> _DATASET EXTRACT_
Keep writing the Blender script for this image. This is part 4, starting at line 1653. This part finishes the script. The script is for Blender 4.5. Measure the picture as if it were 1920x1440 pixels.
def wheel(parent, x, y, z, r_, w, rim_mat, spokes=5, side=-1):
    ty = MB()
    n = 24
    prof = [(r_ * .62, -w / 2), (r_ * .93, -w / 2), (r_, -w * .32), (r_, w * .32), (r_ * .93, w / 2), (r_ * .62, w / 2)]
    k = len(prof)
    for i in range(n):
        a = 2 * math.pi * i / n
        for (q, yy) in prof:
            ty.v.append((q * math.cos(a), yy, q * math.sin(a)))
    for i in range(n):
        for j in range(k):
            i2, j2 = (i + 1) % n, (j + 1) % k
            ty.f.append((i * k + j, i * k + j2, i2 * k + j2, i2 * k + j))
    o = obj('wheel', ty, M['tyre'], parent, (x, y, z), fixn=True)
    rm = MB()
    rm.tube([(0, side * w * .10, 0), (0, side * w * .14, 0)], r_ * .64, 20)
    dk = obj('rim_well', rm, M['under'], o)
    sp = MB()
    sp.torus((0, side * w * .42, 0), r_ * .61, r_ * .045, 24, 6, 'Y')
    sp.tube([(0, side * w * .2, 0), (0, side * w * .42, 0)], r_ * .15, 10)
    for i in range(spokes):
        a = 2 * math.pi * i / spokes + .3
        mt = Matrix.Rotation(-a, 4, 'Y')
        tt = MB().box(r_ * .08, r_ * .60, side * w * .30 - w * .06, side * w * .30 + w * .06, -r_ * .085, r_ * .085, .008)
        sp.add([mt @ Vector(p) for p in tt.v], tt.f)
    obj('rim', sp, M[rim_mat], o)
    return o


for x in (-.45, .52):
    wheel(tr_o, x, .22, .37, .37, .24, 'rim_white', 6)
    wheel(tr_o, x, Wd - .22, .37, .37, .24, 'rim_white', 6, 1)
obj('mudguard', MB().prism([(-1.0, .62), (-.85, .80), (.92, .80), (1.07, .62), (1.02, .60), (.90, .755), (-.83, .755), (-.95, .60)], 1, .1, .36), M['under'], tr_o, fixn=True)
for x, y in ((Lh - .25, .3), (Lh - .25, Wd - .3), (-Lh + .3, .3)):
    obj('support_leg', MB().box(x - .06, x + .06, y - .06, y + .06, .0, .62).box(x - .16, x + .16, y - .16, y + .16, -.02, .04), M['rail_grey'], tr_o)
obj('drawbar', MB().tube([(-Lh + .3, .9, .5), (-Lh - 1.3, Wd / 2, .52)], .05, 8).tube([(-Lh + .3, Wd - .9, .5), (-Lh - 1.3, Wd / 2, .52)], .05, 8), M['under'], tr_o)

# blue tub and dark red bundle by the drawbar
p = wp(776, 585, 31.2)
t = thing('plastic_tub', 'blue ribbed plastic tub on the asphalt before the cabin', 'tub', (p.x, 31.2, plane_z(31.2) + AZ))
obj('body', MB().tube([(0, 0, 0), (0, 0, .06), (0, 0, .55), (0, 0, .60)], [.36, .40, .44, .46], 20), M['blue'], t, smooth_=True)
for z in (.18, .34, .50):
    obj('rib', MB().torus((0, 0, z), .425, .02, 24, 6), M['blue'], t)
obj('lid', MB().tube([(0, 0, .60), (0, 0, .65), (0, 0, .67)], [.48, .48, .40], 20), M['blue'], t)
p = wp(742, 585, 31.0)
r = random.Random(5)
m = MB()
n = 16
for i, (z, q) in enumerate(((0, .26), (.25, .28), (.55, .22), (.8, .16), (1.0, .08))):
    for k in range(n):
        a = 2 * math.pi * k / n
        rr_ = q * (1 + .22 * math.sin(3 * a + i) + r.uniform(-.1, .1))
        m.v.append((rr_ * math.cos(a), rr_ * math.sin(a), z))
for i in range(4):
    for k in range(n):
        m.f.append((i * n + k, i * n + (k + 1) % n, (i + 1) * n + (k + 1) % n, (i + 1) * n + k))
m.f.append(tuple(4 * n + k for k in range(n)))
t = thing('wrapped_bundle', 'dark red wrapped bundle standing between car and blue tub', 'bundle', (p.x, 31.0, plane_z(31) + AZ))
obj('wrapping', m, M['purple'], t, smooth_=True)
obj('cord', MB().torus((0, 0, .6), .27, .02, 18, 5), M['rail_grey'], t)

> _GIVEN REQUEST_
Using the listing above, retype each line exactly.

> _EXERCISE RESULT_
Keep writing the Blender script for this image. This is part 4, starting at line 1653. This part finishes the script. The script is for Blender 4.5. Measure the picture as if it were 1920x1440 pixels.
def wheel(parent, x, y, z, r_, w, rim_mat, spokes=5, side=-1):
    ty = MB()
    n = 24
    prof = [(r_ * .62, -w / 2), (r_ * .93, -w / 2), (r_, -w * .32), (r_, w * .32), (r_ * .93, w / 2), (r_ * .62, w / 2)]
    k = len(prof)
    for i in range(n):
        a = 2 * math.pi * i / n
        for (q, yy) in prof:
            ty.v.append((q * math.cos(a), yy, q * math.sin(a)))
    for i in range(n):
        for j in range(k):
            i2, j2 = (i + 1) % n, (j + 1) % k
            ty.f.append((i * k + j, i * k + j2, i2 * k + j2, i2 * k + j))
    o = obj('wheel', ty, M['tyre'], parent, (x, y, z), fixn=True)
    rm = MB()
    rm.tube([(0, side * w * .10, 0), (0, side * w * .14, 0)], r_ * .64, 20)
    dk = obj('rim_well', rm, M['under'], o)
    sp = MB()
    sp.torus((0, side * w * .42, 0), r_ * .61, r_ * .045, 24, 6, 'Y')
    sp.tube([(0, side * w * .2, 0), (0, side * w * .42, 0)], r_ * .15, 10)
    for i in range(spokes):
        a = 2 * math.pi * i / spokes + .3
        mt = Matrix.Rotation(-a, 4, 'Y')
        tt = MB().box(r_ * .08, r_ * .60, side * w * .30 - w * .06, side * w * .30 + w * .06, -r_ * .085, r_ * .085, .008)
        sp.add([mt @ Vector(p) for p in tt.v], tt.f)
    obj('rim', sp, M[rim_mat], o)
    return o


for x in (-.45, .52):
    wheel(tr_o, x, .22, .37, .37, .24, 'rim_white', 6)
    wheel(tr_o, x, Wd - .22, .37, .37, .24, 'rim_white', 6, 1)
obj('mudguard', MB().prism([(-1.0, .62), (-.85, .80), (.92, .80), (1.07, .62), (1.02, .60), (.90, .755), (-.83, .755), (-.95, .60)], 1, .1, .36), M['under'], tr_o, fixn=True)
for x, y in ((Lh - .25, .3), (Lh - .25, Wd - .3), (-Lh + .3, .3)):
    obj('support_leg', MB().box(x - .06, x + .06, y - .06, y + .06, .0, .62).box(x - .16, x + .16, y - .16, y + .16, -.02, .04), M['rail_grey'], tr_o)
obj('drawbar', MB().tube([(-Lh + .3, .9, .5), (-Lh - 1.3, Wd / 2, .52)], .05, 8).tube([(-Lh + .3, Wd - .9, .5), (-Lh - 1.3, Wd / 2, .52)], .05, 8), M['under'], tr_o)

# blue tub and dark red bundle by the drawbar
p = wp(776, 585, 31.2)
t = thing('plastic_tub', 'blue ribbed plastic tub on the asphalt before the cabin', 'tub', (p.x, 31.2, plane_z(31.2) + AZ))
obj('body', MB().tube([(0, 0, 0), (0, 0, .06), (0, 0, .55), (0, 0, .60)], [.36, .40, .44, .46], 20), M['blue'], t, smooth_=True)
for z in (.18, .34, .50):
    obj('rib', MB().torus((0, 0, z), .425, .02, 24, 6), M['blue'], t)
obj('lid', MB().tube([(0, 0, .60), (0, 0, .65), (0, 0, .67)], [.48, .48, .40], 20), M['blue'], t)
p = wp(742, 585, 31.0)
r = random.Random(5)
m = MB()
n = 16
for i, (z, q) in enumerate(((0, .26), (.25, .28), (.55, .22), (.8, .16), (1.0, .08))):
    for k in range(n):
        a = 2 * math.pi * k / n
        rr_ = q * (1 + .22 * math.sin(3 * a + i) + r.uniform(-.1, .1))
        m.v.append((rr_ * math.cos(a), rr_ * math.sin(a), z))
for i in range(4):
    for k in range(n):
        m.f.append((i * n + k, i * n + (k + 1) % n, (i + 1) * n + (k + 1) % n, (i + 1) * n + k))
m.f.append(tuple(4 * n + k for k in range(n)))
t = thing('wrapped_bundle', 'dark red wrapped bundle standing between car and blue tub', 'bundle', (p.x, 31.0, plane_z(31) + AZ))
obj('wrapping', m, M['purple'], t, smooth_=True)
obj('cord', MB().torus((0, 0, .6), .27, .02, 18, 5), M['rail_grey'], t)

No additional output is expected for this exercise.